Although Mother’s Day soon became a popular institution and a widely observed event, by the 1920’s Anna Jarvis was becoming increasingly embittered by the growing commercialisation of the holiday…

Mothers Day Card

“A printed card means nothing except that you are too lazy to write to the woman who has done more for you than anyone in the world. And candy! You take a box to Mother–and then eat most of it yourself. A pretty sentiment.”

ANNA JARVIS

It was the arrival of American servicemen in the U.K during that Second World War and their continuing enthusiasm to honour their mothers on the second Sunday in May that reminded Britain of its own, virtually forgotten, Mothering Sunday festival. After the war, realising that there was a profit to be made; U.K manufacturers began producing Mother’s Day cards and gifts, if not always the most appropriate…

“The Ideal Gift for Mother’s Day - Infra-Red Table Griller with Automatic Revolving Spit!”

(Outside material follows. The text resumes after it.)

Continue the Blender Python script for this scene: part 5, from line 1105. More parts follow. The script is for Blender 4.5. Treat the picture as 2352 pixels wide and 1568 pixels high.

ADVERTISEMENT IN THE DAILY TELEGRAPH - 17TH MAY 1955

As Iona and Peter Opie noted…

“In 1956 the majority of high Street shops were displaying “Mother’s Day” gifts in their windows; confectioners had special purple-printed bands around their every-day tins of toffee, florists were accused of increasing their prices, and stationers who as little as three years before had ignored the occasion now offered for sale a glory of tinselled sentiments.”

Mother’s Day and Mothering Sunday have now run into each other and become one and the same- but by whatever name they are known and whenever and however they are celebrated it is undeniable that they are celebrated still. Although the educator John Erskine thought that Mother’s Day was offensive because it implies that we need an annual nudge to remember our mothers, nudge or not, on that day most of us do. Good or bad, without them we would not be.

God could not be everywhere and therefore he made mothers.